Non è facile smontare le bugie, perché il sistema mediatico è “uno strumento potentissimo che orienta messaggi e linguaggio per veicolare contenuti precisi… un’idea dell’essere umano concepito come un individuo isolato, che si autodetermina, la cui bussola è unicamente il benessere personale, da raggiungere consumando, non solo cose ma relazioni ed esperienze”. E la donna, proprio perché fonte della vita e generatrice di bene, è il bersaglio principale; se vincono le bugie su di lei, la società cambia, irrimediabilmente. Sulla donna “al momento l’unico discorso socialmente accettabile a livello pubblico è quello postfemminista, l’unico considerato dalla parte giusta della storia. Ma c’è un’altra parte della storia, quella vera. Quella che non trova spazio sui grandi media e magari viene sbeffeggiata…” E invece Presidenta anche no offre una serie di spunti, occasioni per ascoltare, anche solo per curiosità, un’altra campana.
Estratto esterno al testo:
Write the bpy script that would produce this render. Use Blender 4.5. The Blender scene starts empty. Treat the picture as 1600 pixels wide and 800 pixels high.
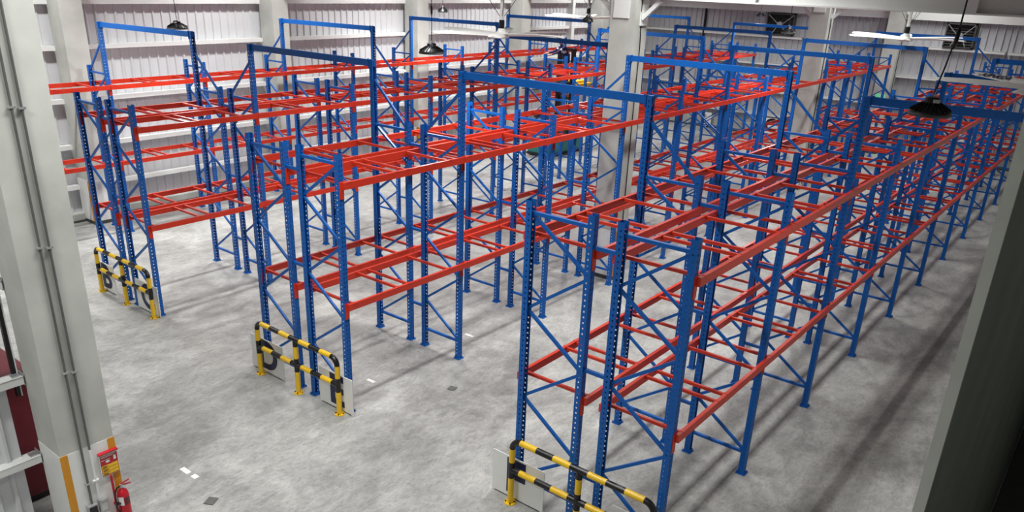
import bpy, bmesh, math, random
from mathutils import Vector, Matrix
random.seed(7)
SC = bpy.context.scene
COL = SC.collection
S = 2.79                                   # pitch of the rack frames along Y

# ---------------------------------------------------------------- camera
cd = bpy.data.cameras.new('camera')
cam = bpy.data.objects.new('camera', cd); COL.objects.link(cam)
cd.sensor_width = 36.0
cd.lens = 36.0 * 1234.49 / 1600.0
cd.shift_x = 13.62 / 1600.0
cd.shift_y = 83.91 / 1600.0
cd.clip_end = 200
R = Vector((0.77845619, 0.62681128, 0.03337049)); U = Vector((-0.26732006, 0.28295351, 0.92112827)); F = Vector((-0.56793129, 0.72597861, -0.38782614))
cam.matrix_world = Matrix(((R.x, U.x, -F.x, 7.1055), (R.y, U.y, -F.y, -4.9163), (R.z, U.z, -F.z, 6.9547), (0, 0, 0, 1)))
SC.camera = cam

# ---------------------------------------------------------------- light and exposure
w = bpy.data.worlds.new('world'); SC.world = w; w.use_nodes = True
w.node_tree.nodes['Background'].inputs[0].default_value = (0.9, 0.95, 1, 1)
w.node_tree.nodes['Background'].inputs[1].default_value = 0.35
SC.view_settings.view_transform = 'Standard'; SC.view_settings.look = 'None'
SC.view_settings.gamma = 1.0; SC.view_settings.use_curve_mapping = False
SC.view_settings.exposure = 0.08
def roof_light(x, y0, y1, power, z=9.2, wd=0.45, spread=118):
    d = bpy.data.lights.new('roof_light', 'AREA'); d.shape = 'RECTANGLE'; d.size = wd; d.size_y = y1 - y0; d.energy = power
    d.color = (1.0, 1.0, 0.965); d.spread = math.radians(spread)
    o = bpy.data.objects.new('roof_light', d); o.location = (x, (y0 + y1) / 2, z); COL.objects.link(o)
for y in (-3.0, 3.2, 9.8, 16.4, 23.0, 29.6): roof_light(-13.2, y - 0.5, y + 0.5, 350, 9.4, 0.5)      # over the wall aisle
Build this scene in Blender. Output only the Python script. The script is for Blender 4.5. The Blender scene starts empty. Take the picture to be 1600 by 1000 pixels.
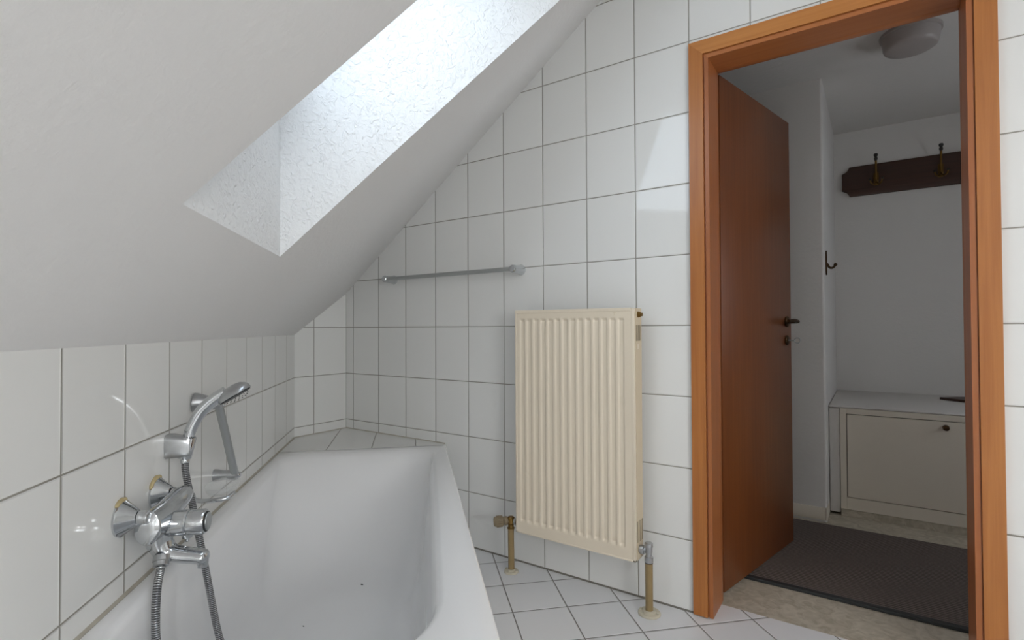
import bpy, bmesh, math, random
from mathutils import Vector, Matrix
random.seed(4)
SC = bpy.context.scene
COL = SC.collection

# ------------------------------------------------------------------ camera
CAMZ = 1.00306
F_PX, PITCH, YAW, ROLL = 823.2272, 0.01444, -0.60045, -0.00435
cam_d = bpy.data.cameras.new('camera'); cam = bpy.data.objects.new('camera', cam_d); COL.objects.link(cam)
cam_d.sensor_width = 36.0; cam_d.lens = 36.0 * F_PX / 1600.0
cam_d.clip_start = 0.02; cam_d.clip_end = 60
cam.location = (0, 0, CAMZ)
fwd = Vector((math.sin(YAW) * math.cos(PITCH), math.cos(YAW) * math.cos(PITCH), math.sin(PITCH)))
rgt = Vector((math.cos(YAW), -math.sin(YAW), 0)); up = rgt.cross(fwd)
R0 = Matrix((rgt, up, -fwd)).transposed()
cam.rotation_euler = (R0 @ Matrix.Rotation(ROLL, 3, 'Z')).to_euler()
SC.camera = cam

# ------------------------------------------------------------------ world, daylight, exposure
wd = bpy.data.worlds.new('world'); SC.world = wd; wd.use_nodes = True
bg = wd.node_tree.nodes['Background']
bg.inputs[0].default_value = (0.77, 0.875, 1.0, 1); bg.inputs[1].default_value = 6.4
SC.view_settings.view_transform = 'Standard'; SC.view_settings.look = 'None'
SC.view_settings.gamma = 1.0; SC.view_settings.use_curve_mapping = False
SC.view_settings.exposure = -0.6

# ------------------------------------------------------------------ room frame
D = 1.895            # back wall plane (y)
XC = -2.414          # short wall plane (x)
LB = 0.318           # length of the short wall
AN = 0.7868          # heading of the wall along the tub
PC = Vector((XC, D - LB, 0))
CV = Vector((math.sin(AN), -math.cos(AN), 0))   # along the tub wall, towards the camera
NC = Vector((math.cos(AN), math.sin(AN), 0))    # out of the tub wall
SZ = 0.971           # height where the slope starts
CEIL = 2.285
def W(t, n, z): return PC + CV * t + NC * n + Vector((0, 0, z))
def WD(t, n, z): return (CV * t + NC * n + Vector((0, 0, z)))
def XYZ(x, y, z): return Vector((x, y, z))
TW, TH, ZROW = 0.20278, 0.253, 1.008
MATC = (W(0,0,0))

# portals: the sky comes in through the roof window and the added hall window
def portal(name, center, xdir, ydir, sx, sy):
    l = bpy.data.lights.new(name, 'AREA'); l.shape = 'RECTANGLE'; l.size = sx; l.size_y = sy
    l.cycles.is_portal = True
    o = bpy.data.objects.new(name, l); COL.objects.link(o)
    z = xdir.cross(ydir).normalized()
    o.matrix_world = Matrix.Translation(center) @ Matrix((xdir.normalized(), ydir.normalized(), z)).transposed().to_4x4()
T0, T1, N0, N1, HW = 1.285, 1.910, 0.230, 1.205, 0.48
_c = W((T0+T1)/2, (N0 + N1-HW)/2, SZ + HW + (N0+N1-HW)/2)
_sd = (NC + Vector((0,0,1))).normalized()
portal('roof_window_daylight', _c, CV, _sd, T1-T0, (N1-HW-N0)*math.sqrt(2))
def area(name, loc, direction, sx, sy, power, col):
    l = bpy.data.lights.new(name, 'AREA'); l.shape = 'RECTANGLE'; l.size = sx; l.size_y = sy; l.energy = power; l.color = col
    o = bpy.data.objects.new(name, l); COL.objects.link(o); o.location = loc
    o.rotation_euler = Vector(direction).to_track_quat('-Z', 'Y').to_euler(); return o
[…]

Il libro non trascura nessuna delle questioni vitali: il tema del linguaggio, il cosiddetto patriarcato, i giornali che dagli anni ’60 diffondono il Verbo della donna che lavora molto, fa tanto sesso ed è libera da qualsiasi relazione, i Trans che diventano miss al posto delle belle donne, i corpi mutilati di chi affronta l’incubo della transizione di genere, il dramma dei detransitioners, l’incubo e il dramma dell’aborto volontario, le bestialità della fecondazione artificiale, gli agglomerati queer che vorrebbero chiamarsi famiglie, l’utero in affitto, la solitudine delle donne che usano il sesso per avere amore, la trasgressione della castità, l’odio verso il matrimonio, la questione del lavoro femminile che viene sempre trattata come la battaglia delle donne per stare di più lontane da casa (quando invece la realtà dice che tante donne vorrebbero stare meno lontane da casa), il dramma delle donne uccise non dal patriarcato ma da uomini fragili e poco virili, incapaci di reggere le passioni, la menzogna delle parole (l’unico vero femminicidio, cioè l’uccisione di una vita solo perché donna, è l’aborto selettivo), la violenza che va sempre condannata tranne quando “sanziona” la sede di ProVita, vandalizzandola e lanciando minacce. Vorresti che non finisse mai, e invece purtroppo finisce, troppo presto, ma non senza lanciare l’auspicio più bello.
“È tempo di stabilire un’alleanza del tutto nuova con l’uomo che ci sta accanto… esiste un altro modo di vivere la femminilità, di amare e di trovare compimento. Ed è alla portata di tutte”.